There is still much to be done, however, when it comes to opening audiences up to the full potential of this art form. Alissa Mello is artistic director of New York company Inkfish, whose show, The Brain, is playing at the Little Angel Theatre, Suspense’s primary venue. She is also conducting research into contemporary European adult puppet theatre at Royal Holloway’s Department of Theatre and Drama, so is ideally placed to comment on how the situation in the UK differs from that on the continent.

“In Europe, there is a wide festival circuit which includes an extensive array of adult puppetry.
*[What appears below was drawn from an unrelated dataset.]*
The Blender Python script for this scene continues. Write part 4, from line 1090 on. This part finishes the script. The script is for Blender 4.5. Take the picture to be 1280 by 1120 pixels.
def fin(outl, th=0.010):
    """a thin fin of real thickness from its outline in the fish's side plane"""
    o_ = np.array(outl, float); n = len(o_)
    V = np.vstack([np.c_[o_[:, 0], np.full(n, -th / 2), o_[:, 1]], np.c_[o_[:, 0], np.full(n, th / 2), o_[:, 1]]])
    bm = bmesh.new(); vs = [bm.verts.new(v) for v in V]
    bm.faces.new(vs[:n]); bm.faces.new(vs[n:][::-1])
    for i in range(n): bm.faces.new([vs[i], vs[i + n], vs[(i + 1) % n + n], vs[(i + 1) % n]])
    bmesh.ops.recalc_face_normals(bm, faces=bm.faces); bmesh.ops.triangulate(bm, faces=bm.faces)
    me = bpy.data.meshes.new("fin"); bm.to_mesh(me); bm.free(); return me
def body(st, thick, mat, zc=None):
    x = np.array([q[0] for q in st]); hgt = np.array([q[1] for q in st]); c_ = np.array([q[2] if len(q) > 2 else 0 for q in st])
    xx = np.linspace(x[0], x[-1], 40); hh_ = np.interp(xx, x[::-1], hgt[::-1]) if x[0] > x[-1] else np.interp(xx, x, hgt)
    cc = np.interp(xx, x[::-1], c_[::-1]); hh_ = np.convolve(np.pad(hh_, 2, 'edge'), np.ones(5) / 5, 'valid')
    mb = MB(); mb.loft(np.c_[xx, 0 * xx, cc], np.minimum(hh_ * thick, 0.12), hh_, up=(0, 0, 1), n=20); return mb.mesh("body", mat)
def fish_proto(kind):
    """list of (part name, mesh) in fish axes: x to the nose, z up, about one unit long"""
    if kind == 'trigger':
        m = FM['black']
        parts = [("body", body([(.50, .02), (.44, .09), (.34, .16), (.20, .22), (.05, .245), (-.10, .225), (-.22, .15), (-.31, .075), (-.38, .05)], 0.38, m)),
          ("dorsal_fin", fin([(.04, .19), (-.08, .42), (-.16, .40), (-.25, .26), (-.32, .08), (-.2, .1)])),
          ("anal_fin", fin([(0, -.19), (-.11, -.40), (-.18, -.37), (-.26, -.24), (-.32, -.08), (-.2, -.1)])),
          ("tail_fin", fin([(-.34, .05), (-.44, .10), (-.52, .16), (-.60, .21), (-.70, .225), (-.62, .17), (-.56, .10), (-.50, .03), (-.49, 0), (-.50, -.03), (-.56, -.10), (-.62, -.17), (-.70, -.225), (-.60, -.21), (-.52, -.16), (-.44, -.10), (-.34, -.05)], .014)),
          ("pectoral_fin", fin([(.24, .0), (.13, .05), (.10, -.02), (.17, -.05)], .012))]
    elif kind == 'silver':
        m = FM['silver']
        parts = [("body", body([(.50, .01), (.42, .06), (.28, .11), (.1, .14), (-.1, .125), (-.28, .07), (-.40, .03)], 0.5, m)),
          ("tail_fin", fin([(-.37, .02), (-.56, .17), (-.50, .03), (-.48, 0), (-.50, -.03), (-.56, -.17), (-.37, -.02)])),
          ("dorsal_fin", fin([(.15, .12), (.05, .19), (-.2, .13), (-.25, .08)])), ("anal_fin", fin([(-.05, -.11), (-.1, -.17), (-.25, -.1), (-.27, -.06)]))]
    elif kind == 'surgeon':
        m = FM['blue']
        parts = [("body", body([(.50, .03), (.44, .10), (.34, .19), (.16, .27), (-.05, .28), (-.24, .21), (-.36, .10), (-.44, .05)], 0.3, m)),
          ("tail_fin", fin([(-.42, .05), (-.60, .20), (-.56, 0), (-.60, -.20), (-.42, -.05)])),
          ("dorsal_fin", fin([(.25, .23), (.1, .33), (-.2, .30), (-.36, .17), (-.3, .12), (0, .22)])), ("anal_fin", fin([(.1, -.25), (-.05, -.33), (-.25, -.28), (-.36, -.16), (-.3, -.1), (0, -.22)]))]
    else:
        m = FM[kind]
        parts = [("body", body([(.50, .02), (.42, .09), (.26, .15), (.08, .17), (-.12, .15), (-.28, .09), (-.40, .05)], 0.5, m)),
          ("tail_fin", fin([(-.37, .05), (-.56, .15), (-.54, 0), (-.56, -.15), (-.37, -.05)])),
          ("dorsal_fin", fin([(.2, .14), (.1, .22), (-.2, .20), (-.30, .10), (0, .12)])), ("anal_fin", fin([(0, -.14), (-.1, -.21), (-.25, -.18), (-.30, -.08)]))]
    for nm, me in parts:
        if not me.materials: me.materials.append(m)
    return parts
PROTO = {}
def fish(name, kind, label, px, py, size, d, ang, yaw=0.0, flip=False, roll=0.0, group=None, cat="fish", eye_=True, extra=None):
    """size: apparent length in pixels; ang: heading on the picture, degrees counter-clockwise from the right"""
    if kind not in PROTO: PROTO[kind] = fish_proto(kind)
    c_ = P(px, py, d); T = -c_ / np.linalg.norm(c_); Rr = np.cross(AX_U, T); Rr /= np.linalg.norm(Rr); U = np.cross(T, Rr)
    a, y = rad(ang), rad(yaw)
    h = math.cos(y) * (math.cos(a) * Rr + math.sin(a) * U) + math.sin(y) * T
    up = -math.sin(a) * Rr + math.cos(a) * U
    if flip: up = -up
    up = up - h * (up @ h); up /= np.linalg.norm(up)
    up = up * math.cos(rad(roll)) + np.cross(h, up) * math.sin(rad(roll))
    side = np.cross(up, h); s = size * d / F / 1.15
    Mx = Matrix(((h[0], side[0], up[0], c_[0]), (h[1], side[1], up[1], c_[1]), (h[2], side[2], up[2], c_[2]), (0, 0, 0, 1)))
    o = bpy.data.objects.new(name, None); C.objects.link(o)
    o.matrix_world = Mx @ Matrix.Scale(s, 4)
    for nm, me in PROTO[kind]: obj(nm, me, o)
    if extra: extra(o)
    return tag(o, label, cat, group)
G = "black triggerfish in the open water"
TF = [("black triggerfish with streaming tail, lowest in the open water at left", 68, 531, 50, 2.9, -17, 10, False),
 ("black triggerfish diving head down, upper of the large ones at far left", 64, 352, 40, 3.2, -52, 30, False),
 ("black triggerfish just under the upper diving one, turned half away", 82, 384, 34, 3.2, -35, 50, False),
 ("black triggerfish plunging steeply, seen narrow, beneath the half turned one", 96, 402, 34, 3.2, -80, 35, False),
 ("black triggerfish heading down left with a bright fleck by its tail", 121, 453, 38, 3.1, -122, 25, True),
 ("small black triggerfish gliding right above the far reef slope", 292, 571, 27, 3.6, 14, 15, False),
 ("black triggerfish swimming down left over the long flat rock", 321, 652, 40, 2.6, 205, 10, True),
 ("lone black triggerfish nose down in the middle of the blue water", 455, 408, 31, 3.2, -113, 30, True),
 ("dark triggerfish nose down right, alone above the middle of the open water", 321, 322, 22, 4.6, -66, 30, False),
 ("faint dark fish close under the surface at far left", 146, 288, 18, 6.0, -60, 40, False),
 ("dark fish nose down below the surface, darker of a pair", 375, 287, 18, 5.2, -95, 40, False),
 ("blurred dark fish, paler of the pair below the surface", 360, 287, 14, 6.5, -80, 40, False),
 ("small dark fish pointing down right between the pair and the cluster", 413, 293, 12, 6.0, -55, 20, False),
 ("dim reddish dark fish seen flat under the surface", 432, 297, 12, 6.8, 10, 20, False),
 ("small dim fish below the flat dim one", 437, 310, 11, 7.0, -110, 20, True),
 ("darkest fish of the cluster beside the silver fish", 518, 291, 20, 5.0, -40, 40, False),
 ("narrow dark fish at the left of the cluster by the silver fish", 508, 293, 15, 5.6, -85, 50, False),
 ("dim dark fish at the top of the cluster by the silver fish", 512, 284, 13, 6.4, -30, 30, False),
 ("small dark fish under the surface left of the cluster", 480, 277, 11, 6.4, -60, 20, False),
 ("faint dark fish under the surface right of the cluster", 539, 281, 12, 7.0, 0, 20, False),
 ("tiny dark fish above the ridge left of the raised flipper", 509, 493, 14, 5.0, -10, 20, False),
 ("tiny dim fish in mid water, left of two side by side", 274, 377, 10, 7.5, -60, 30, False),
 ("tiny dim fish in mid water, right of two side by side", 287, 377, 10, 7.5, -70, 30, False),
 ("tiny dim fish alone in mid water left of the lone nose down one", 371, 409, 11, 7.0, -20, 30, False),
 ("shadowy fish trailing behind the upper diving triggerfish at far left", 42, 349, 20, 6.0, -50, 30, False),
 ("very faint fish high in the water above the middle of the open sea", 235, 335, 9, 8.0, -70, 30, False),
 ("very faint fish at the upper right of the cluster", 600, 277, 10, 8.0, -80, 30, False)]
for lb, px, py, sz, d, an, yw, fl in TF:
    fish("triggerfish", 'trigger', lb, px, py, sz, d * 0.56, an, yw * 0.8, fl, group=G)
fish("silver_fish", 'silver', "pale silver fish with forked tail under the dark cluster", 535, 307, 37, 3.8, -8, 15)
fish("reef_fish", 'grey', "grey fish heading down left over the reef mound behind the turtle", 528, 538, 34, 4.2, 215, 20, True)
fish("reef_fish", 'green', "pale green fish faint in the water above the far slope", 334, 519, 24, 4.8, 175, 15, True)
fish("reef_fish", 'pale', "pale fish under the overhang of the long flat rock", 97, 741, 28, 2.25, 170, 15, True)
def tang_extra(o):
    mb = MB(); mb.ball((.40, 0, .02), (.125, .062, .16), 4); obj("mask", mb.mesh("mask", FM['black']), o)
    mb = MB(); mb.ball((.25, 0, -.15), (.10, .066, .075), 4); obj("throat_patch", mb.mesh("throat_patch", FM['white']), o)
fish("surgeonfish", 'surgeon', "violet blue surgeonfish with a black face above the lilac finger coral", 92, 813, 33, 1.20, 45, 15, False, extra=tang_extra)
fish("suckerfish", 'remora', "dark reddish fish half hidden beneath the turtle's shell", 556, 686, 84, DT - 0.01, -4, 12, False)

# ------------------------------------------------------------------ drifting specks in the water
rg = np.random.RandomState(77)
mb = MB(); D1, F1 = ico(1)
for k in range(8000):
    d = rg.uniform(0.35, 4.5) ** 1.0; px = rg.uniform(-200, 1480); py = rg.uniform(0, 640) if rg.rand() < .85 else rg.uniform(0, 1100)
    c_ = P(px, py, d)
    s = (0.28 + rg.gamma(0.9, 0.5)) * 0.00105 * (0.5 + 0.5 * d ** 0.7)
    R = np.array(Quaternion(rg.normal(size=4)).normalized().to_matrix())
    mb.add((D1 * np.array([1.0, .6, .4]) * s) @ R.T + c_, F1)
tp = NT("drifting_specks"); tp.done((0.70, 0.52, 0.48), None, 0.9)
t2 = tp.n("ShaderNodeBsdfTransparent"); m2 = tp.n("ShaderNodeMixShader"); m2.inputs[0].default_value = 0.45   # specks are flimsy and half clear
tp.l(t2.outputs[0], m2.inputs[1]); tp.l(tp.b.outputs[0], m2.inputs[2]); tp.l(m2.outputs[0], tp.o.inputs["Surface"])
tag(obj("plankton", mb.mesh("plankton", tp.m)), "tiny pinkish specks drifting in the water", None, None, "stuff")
That’s why companies like Green Ginger and Faulty Optic are very well known outside of the UK. It’s only been recently that there’s been an emergence of festivals here that focus on that.” Suspense in particular, she says, is a fantastic opportunity for London audiences to see what adult puppet theatre can do. “Having this festival in London is going to be very important for the community”.

Gerard Schiphorst is co-artistic director of TAMTAM Objektentheater, a puppetry company from the Netherlands, here presenting To have or not to have?, what the publicity material calls a ‘rusty fairytale of beautiful images’. He acknowledges that a London-based adult puppetry festival has been “missing” from the circuit and will be of huge benefit in opening puppetry up to adult audiences, but he is also excited about Suspense because of its potential as a site for the exchange of ideas between European and British companies. As well as the packed programme of performance during the 10 days of Suspense, several workshops, masterclasses and post-show talks (including those following the two performances of To have or not to have? on 6 November) are taking place with the aim of developing puppet theatre practice and the discourse surrounding it.

The UK has a number of other highly acclaimed puppetry festivals, but aside from Suspense, only one of them, the Scottish Manipulate Visual Theatre Festival, focuses on adult work. Steve Tiplady of Indefinite Articles believes that Suspense “will be the proving ground, if you like. It feels like it could be something really big and be the lightening rod for the whole adult puppetry movement”.

Before the Little Angel’s current artistic director, Peter Glanville, took over in 2006, Tiplady ran the theatre for two years. He is now back to present the partly improvised late-night show, Let Us Clay, at The Nave. Usually a show for younger audiences, but adapted for Suspense, Let Us Clay exemplifies the infinite capability of puppetry to entertain. His work appeals to adult audiences, Tiplady says, because “it’s got a whole imagination thing going on. They take real delight in being forced to do a bit of work and believe - in something being alive or not seeing the puppeteers. It brings audiences back towards their childhood in a way, where they were capable of believing a box was a rocket.”